2. Wollte aber jemand in lauter derartigen Wörtern dichten, so wird sich entweder ein Rätsel oder ein Kauderwelsch (Barbarismus) ergeben und zwar, falls in Metaphern, ein Rätsel; falls in Glossen, ein Kauderwelsch. Denn es liegt im Wesen des Rätsels, zwar Tatsächliches zu sagen, aber Unmögliches zu verbinden. Durch die Verknüpfung anderer Wörter kann man dies nicht bewirken, durch eine Verknüpfung von Metaphern aber ist dies möglich, wie z.B.

Einen sah ich mit Feuer das Erz anlöten dem andern[57] und dergleichen. Aus Glossen entsteht (wie gesagt), der Barbarismus ‹z.B. ....›.

Man muß daher diese Formen, nämlich die Glosse, die Metapher, die schmückende Bezeichnung und die übrigen bereits erwähnten Arten in einer gewissen Mischung verwenden. So wird man etwas nicht Alltägliches und nicht Flaches schaffen, das Allgemeingebräuchliche wird dagegen die (nötige) Deutlichkeit verleihen.

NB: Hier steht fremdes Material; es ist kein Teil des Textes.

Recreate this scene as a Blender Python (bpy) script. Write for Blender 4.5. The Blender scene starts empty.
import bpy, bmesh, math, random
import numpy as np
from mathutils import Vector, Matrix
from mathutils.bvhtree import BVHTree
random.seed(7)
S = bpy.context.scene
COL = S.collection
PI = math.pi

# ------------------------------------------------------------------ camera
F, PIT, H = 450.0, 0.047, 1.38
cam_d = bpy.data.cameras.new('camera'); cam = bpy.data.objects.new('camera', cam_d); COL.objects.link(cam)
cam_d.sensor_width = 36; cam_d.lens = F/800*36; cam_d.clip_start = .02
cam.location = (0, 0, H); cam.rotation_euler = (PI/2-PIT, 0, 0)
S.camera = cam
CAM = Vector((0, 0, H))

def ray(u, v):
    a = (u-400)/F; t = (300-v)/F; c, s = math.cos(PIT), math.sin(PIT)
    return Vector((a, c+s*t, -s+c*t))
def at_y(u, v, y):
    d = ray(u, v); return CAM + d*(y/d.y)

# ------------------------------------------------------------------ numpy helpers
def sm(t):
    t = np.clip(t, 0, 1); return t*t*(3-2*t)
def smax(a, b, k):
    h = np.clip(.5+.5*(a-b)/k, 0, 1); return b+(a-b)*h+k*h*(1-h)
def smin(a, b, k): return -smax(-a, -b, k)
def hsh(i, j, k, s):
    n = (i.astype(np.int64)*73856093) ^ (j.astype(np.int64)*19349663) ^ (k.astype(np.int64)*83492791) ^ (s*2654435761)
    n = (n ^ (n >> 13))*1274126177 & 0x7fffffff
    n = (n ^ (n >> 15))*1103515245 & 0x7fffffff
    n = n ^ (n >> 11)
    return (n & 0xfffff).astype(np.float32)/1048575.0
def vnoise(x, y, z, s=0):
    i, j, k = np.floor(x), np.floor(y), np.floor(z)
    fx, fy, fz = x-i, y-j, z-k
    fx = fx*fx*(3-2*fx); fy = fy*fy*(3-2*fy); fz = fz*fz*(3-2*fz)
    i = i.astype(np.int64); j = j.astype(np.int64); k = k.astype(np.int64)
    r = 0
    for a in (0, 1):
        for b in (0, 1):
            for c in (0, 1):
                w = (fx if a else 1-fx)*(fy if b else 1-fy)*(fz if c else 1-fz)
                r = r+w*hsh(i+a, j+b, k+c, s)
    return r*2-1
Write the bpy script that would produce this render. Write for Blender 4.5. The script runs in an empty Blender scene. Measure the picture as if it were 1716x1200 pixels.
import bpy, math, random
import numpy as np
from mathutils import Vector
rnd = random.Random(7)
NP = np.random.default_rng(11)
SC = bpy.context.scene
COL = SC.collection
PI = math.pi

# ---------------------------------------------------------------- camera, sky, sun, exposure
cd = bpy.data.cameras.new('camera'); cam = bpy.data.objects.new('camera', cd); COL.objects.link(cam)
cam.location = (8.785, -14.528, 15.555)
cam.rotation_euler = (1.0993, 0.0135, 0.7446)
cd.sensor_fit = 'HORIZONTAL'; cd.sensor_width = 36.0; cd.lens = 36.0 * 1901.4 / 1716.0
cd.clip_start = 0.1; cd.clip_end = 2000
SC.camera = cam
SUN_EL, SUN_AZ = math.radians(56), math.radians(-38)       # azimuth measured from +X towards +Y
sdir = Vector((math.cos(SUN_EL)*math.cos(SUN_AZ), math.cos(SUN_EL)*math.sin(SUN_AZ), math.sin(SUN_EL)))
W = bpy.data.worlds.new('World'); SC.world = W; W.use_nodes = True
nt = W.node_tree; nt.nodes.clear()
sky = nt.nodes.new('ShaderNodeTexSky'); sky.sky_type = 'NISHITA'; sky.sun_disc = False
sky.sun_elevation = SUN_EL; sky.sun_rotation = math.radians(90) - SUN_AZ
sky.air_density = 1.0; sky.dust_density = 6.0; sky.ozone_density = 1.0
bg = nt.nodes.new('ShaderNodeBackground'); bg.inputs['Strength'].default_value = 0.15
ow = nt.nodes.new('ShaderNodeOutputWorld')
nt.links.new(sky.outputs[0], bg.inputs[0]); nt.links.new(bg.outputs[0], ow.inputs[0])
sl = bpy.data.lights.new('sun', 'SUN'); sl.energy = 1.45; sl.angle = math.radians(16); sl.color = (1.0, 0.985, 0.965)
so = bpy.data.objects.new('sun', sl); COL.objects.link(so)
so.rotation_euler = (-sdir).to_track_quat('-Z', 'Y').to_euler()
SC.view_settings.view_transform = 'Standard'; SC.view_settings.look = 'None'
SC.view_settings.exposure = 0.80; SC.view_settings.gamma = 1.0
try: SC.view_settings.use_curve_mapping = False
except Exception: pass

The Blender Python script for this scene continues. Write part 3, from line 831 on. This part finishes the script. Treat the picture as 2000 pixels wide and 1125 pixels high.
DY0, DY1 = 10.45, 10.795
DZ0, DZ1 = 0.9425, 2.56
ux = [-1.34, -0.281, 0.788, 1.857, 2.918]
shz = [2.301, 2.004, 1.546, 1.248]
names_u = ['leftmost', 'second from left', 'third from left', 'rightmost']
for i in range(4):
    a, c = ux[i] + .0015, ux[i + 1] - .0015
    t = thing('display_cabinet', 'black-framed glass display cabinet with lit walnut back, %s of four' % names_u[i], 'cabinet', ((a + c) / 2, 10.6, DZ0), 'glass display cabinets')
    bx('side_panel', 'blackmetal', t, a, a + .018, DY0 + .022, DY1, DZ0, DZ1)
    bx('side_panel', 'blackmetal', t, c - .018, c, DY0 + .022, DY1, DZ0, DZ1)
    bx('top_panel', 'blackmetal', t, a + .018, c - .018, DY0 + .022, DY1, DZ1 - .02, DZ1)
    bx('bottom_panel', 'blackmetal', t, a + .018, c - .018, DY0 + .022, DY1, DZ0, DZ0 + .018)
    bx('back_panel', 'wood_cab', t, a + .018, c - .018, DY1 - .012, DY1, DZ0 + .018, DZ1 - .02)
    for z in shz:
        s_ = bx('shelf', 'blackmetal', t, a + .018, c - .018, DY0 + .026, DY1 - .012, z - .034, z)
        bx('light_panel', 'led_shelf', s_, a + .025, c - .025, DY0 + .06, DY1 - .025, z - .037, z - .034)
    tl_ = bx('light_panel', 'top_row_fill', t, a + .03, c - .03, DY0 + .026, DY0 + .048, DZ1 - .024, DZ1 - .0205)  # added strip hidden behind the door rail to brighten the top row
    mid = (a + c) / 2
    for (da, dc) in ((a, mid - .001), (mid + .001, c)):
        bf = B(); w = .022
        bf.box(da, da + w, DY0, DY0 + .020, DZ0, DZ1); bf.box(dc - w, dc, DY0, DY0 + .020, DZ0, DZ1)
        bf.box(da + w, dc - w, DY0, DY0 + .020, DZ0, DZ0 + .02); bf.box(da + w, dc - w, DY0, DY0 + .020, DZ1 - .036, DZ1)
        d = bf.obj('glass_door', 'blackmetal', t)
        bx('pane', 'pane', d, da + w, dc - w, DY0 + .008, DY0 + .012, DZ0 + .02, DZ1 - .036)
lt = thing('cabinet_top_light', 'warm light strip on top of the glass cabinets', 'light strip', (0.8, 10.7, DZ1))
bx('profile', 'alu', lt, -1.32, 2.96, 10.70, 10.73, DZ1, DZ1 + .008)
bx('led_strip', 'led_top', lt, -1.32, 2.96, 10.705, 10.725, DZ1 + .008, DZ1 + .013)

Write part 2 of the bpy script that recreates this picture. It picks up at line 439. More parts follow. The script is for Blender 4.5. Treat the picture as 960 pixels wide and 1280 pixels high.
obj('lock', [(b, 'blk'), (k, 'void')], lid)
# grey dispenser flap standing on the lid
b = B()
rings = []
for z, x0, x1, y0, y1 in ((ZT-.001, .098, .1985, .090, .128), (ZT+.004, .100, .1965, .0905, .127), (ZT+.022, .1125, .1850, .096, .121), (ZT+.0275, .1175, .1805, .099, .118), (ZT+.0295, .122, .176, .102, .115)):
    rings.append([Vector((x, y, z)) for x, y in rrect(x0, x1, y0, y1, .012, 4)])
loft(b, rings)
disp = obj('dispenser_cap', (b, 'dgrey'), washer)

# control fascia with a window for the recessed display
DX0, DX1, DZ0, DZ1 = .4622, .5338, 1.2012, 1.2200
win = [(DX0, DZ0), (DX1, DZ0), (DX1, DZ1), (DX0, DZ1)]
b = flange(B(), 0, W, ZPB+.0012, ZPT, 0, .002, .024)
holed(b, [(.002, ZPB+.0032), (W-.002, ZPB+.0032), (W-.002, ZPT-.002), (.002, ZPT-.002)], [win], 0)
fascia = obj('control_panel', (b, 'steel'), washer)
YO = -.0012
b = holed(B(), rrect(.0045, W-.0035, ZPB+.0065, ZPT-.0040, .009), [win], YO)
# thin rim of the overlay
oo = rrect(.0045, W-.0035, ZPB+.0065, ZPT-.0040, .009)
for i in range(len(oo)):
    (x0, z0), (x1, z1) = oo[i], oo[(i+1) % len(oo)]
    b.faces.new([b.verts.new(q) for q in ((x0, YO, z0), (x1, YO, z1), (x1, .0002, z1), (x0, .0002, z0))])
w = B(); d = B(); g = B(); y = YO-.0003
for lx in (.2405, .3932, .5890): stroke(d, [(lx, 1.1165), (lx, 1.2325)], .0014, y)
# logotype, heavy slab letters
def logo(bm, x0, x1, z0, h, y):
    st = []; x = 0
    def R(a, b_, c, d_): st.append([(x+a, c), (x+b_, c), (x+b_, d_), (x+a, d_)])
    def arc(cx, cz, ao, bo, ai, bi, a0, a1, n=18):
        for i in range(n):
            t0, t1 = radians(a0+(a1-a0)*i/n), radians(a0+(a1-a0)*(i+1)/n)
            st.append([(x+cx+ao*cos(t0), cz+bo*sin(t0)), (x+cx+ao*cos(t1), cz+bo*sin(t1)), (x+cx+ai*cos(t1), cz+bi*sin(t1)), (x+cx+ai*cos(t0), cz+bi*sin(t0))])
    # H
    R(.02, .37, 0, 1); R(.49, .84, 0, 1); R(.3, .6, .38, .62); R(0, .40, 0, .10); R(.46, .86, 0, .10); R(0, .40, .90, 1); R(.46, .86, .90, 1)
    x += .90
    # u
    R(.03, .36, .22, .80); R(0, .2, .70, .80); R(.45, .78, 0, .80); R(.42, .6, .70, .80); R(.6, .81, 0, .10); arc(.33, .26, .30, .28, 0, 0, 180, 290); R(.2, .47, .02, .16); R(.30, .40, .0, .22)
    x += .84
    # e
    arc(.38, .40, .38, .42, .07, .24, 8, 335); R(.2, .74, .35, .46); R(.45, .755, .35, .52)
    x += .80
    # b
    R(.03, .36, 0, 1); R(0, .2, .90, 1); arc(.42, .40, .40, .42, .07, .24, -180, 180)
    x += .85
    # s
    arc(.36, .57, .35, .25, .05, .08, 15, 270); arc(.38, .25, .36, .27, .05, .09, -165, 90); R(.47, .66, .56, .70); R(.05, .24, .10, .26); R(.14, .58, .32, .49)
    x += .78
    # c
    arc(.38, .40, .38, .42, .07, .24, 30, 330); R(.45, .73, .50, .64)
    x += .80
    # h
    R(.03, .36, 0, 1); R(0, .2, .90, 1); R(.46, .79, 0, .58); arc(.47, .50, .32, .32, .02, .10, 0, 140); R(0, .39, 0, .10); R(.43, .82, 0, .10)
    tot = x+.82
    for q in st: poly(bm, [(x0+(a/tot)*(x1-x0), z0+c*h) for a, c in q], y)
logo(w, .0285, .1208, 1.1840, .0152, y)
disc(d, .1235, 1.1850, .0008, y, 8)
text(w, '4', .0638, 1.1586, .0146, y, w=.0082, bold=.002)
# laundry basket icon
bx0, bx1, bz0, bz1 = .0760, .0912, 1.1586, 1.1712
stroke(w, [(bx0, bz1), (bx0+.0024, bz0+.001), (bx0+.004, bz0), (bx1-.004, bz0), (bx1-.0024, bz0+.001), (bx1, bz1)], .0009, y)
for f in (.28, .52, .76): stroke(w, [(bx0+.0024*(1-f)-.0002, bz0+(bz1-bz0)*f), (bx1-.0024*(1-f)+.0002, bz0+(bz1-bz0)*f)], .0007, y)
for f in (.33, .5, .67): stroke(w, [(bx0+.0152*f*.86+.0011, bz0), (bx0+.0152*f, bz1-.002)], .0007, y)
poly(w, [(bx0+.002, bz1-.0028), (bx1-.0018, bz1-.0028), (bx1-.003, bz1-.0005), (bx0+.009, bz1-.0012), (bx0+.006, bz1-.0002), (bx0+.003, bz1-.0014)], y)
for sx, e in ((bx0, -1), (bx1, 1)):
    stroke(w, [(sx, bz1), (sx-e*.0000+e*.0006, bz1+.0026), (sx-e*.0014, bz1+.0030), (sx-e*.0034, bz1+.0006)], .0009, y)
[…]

c. 22, 3. Der sprachliche Ausdruck.

3. Aber den keineswegs geringsten Teil zur Klarheit (1458b) des sprachlichen Ausdrucks, ohne darum ins Alltägliche zu verfallen, tragen Verlängerungen, Verkürzungen und Umwandlungen bei. Da sie nämlich anders lauten als das allgemein Gebräuchliche bewirkt das vom Üblichen Abweichende, daß man nichts Alltägliches zustande bringt; durch die Verquickung mit dem allgemein Gebräuchlichen dagegen wird die Klarheit sich ergeben.

4. Deshalb sind diejenigen Nörgler im Unrecht, welche eine derartige Redeweise einer scharfen Kritik unterziehen und den Dichter (Homer) verhöhnen, wie Eukleides der Ältere es getan, indem er behauptete, daß es gar leicht sei zu dichten, wenn jemand berechtigt wäre, (Vokale) nach Gutdünken zu verlängern oder zu verkürzen und jenes (Verfahren) in dem Ausdruck selbst verspottete.[58]

Ĕ̅pichár | en[59] ĭ̅ | don Mara | thónade bă̅di | zonta (= Aepicharen sah ich gen Marathón spazieren gehen)

Ouk an | g' ě̅ramen | os ton | keínon | ellě̅ | bŏ̅ron[60] (= Der wohl kaum in Liebe entbrannte für jenes Niésswurz.)

Freilich ist ein irgendwie augenfälliges Verfahren dieser Art lächerlich. Aber eine maßvolle Anwendung ist überhaupt eine gemeinsame (Vorbedingung) für alle Teile (des sprachlichen Ausdrucks). Denn wollte jemand geschmacklos, d.h. absichtlich auf die komische Wirkung rechnend, Metaphern, Glossen und die übrigen Arten anwenden, würde er dasselbe erreichen (wie bei jenen Dehnungen).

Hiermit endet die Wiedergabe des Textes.